OFFBEAT: Fifth Third Bank donating community garden growing space in Hammond

Phil Potempa's daily entertainment news column
2014-05-08T00:00:00Z OFFBEAT: Fifth Third Bank donating community garden growing space in HammondBy Philip Potempa, (219) 852-4327

A few years ago, I was very impressed to catch an airing of "Growing Hope Against Hunger," a one-hour "Sesame Street" prime time PBS TV special raising awareness of the widespread issue of hunger in the United States.

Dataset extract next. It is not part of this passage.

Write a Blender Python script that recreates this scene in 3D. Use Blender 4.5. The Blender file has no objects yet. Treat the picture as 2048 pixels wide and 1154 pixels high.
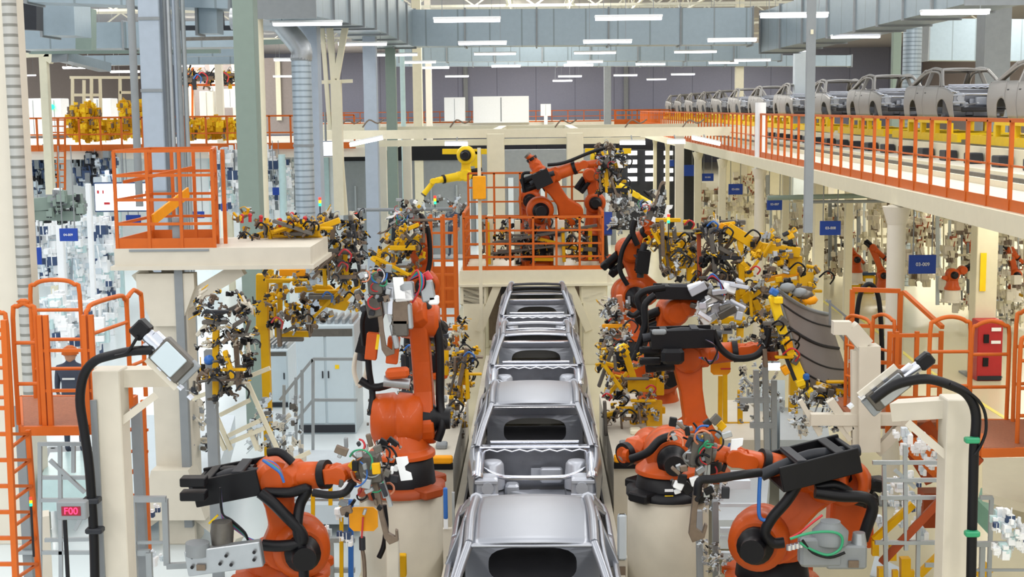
import bpy, math, random
from mathutils import Vector as V, Matrix as M4, Quaternion
rnd = random.Random(7)
R = math.radians
C = bpy.context.scene.collection
sc = bpy.context.scene

# ---------------- camera (photo is 2048 x 1154) ----------------
FPX = 2800.0
TH = math.atan(359 / FPX)
cam_d = bpy.data.cameras.new('camera'); cam = bpy.data.objects.new('camera', cam_d); C.objects.link(cam)
cam_d.sensor_width = 36; cam_d.lens = FPX / 2048 * 36; cam_d.clip_end = 600
CAMP = V((0, 0, 6.4))
CR = (M4.Rotation(0.0182, 4, 'Z') @ M4.Rotation(R(90) - TH, 4, 'X') @ M4.Rotation(-0.0105, 4, 'Z'))
cam.matrix_world = M4.Translation(CAMP) @ CR
sc.camera = cam
def ray(px, py): return CR.to_3x3() @ V(((px - 1024) / FPX, -(py - 577) / FPX, -1))
def P(px, py, Y):
    d = ray(px, py); return CAMP + d * (Y / d.y)
def G(px, py, z=0.0):
    d = ray(px, py); return CAMP + d * ((z - CAMP.z) / d.z)

# ---------------- world, added hall fill lamps, exposure ----------------
w = bpy.data.worlds.new('hall_air'); sc.world = w; w.use_nodes = True
bg = w.node_tree.nodes['Background']; bg.inputs[0].default_value = (0.95, 0.97, 1.0, 1); bg.inputs[1].default_value = 0.84
def area(x, y, z, sx, sy, e, col=(1, 0.97, 0.92)):  # big area lamps added to stand in for the hall's luminaire rows
    l = bpy.data.lights.new('hall_fill_lamp', 'AREA'); l.shape = 'RECTANGLE'; l.size = sx; l.size_y = sy; l.energy = e; l.color = col
    o = bpy.data.objects.new('hall_fill_lamp', l); C.objects.link(o); o.location = (x, y, z)
for x in (-9, 0, 9):
    for y in (-8, 8, 22, 36): area(x, y, 12.5, 1.6, 11, (480 if y > 0 else 1350) * (.35 if x == 0 else 1))  # added over the aisle for soft highlights on the cars
for x in (-26, 20, 31):
    for y in (30, 52): area(x, y, 12.5, 2, 12, 900, (0.92, 0.97, 1) if x < 0 else (1, 0.95, 0.82))
for x in (-24, 0, 24):
    for y in (68, 95, 122, 148): area(x, y, 12.9, 3, 14, 2600)  # added because the far hall stayed too dark
for x, y in ((-14, 55), (-22, 40), (-30, 60)): area(x, y, 4.4, 3, 12, 420, (0.9, 0.96, 1))  # low fill lamps added to brighten the left lower hall
for x, y in ((11, 30), (14, 45), (24, 50), (12, 58), (0, 55)): area(x, y, 4.6, 2, 10, 260, (1, 0.94, 0.8))  # low fill lamps added below the deck for the dark work cells
vs = sc.view_settings; vs.view_transform = 'Standard'; vs.look = 'None'; vs.gamma = 1; vs.use_curve_mapping = False; vs.exposure = 0.2
sc.cycles.max_bounces = 6; sc.cycles.diffuse_bounces = 3; sc.cycles.glossy_bounces = 3

# ---------------- materials ----------------
def lin(c): return tuple(((v / 12.92) if v <= 0.04045 else ((v + 0.055) / 1.055) ** 2.4) for v in c)
def hexc(h): return lin(tuple(int(h[i:i + 2], 16) / 255 for i in (0, 2, 4)))
def mat(name, h, rough=0.5, metal=0.0, var=0.12, scale=6.0, emit=0, bump=0, coat=0):
    m = bpy.data.materials.new(name); m.use_nodes = True; nt = m.node_tree; b = nt.nodes['Principled BSDF']
    c = hexc(h)
    tc = nt.nodes.new('ShaderNodeTexCoord'); nz = nt.nodes.new('ShaderNodeTexNoise'); nz.inputs['Scale'].default_value = scale; nz.inputs['Detail'].default_value = 4
    nt.links.new(tc.outputs['Object'], nz.inputs['Vector'])
    mx = nt.nodes.new('ShaderNodeMix'); mx.data_type = 'RGBA'
    mx.inputs[6].default_value = (*[v * (1 - var) for v in c], 1); mx.inputs[7].default_value = (*[min(1, v * (1 + var)) for v in c], 1)
    nt.links.new(nz.outputs[0], mx.inputs[0]); nt.links.new(mx.outputs[2], b.inputs['Base Color'])
    b.inputs['Roughness'].default_value = rough; b.inputs['Metallic'].default_value = metal
    if h in ('BE4E10', 'C6601C', 'DAA602', '0D0D11', '2C2E33', 'A04018', '96401A', 'F0A010', 'F5CC1E'): b.inputs['Specular IOR Level'].default_value = 0.28
    if coat: b.inputs['Coat Weight'].default_value = coat
    if bump:
        bp = nt.nodes.new('ShaderNodeBump'); bp.inputs['Strength'].default_value = bump; nt.links.new(nz.outputs[0], bp.inputs['Height']); nt.links.new(bp.outputs[0], b.inputs['Normal'])
    if emit: b.inputs['Emission Color'].default_value = (*c, 1); b.inputs['Emission Strength'].default_value = emit
    return m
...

The special, created as part of Sesame Workshop's Food for Thought initiative and featuring country singer Brad Paisley and his actress wife Kimberly Williams along with Elmo, Grover and The Muppets of Sesame Street, first aired on local PBS stations on Oct. 9, 2011. A portion of the program deals with food deserts, the name given to communities without local outlets for available fresh fruits, vegetables and grocery staples.

First Lady Michelle Obama's Let's Move campaign was started in 2011 with much the same purpose, with the U.S. Departments of Treasury, Agriculture, and Health and Human Services investing $400 million a year "to help bring grocery stores to underserved areas."

Friday is National Garden Day and Fifth Third Bank (Chicago) has announced plans to underwrite the cost to develop, build and sustain community vegetable gardens for three community organizations in some of the area's largest food desert locations, including the North Township Trustee Office in Hammond, as well as New Beginnings Church in Chicago's Englewood neighborhood and Northwest Community Center in Rockford, Ill.

The community gardens are a component of the bank's annual food relief efforts across Chicagoland and Northwest Indiana. This year, Fifth Third will donate 200,000 meals to the Northern Illinois Food Bank. And according to Robert A. Sullivan, president and CEO of Fifth Third Bank (Chicago), they wanted to do more.

"By adding a sustainable component to our ongoing initiative against hunger, we're doing more than just writing a check," Sullivan said.

"We hope these gardens will inspire healthier food choices and help build unity in communities where nutritious food options have been limited and that these gardens are the first of many in the community for years to come."

According to the National Gardening Association, 35 percent of all households in America are growing food at home or in a community garden. Since 2008, there has been a 29 percent increase in food gardening by people living in urban areas and 2 million more households also reported participating in community gardening, representing a 200 percent increase.

The bank will officially present the gardens to the community groups during the staging of a special garden in the lobby of Fifth Third Center on Friday at Union Station, 222 S. Riverside, at a press conference at 10:30 a.m. Guests are invited to stop by between 7 and 10 a.m. to pick up their own seed packets and gardening consultant, Jessica Lyn Simic, will be on hand with tips and advice for starting and maintaining your own gardens. Simic will work with the community groups on the bank's behalf to harvest their gardens and offer maintenance support.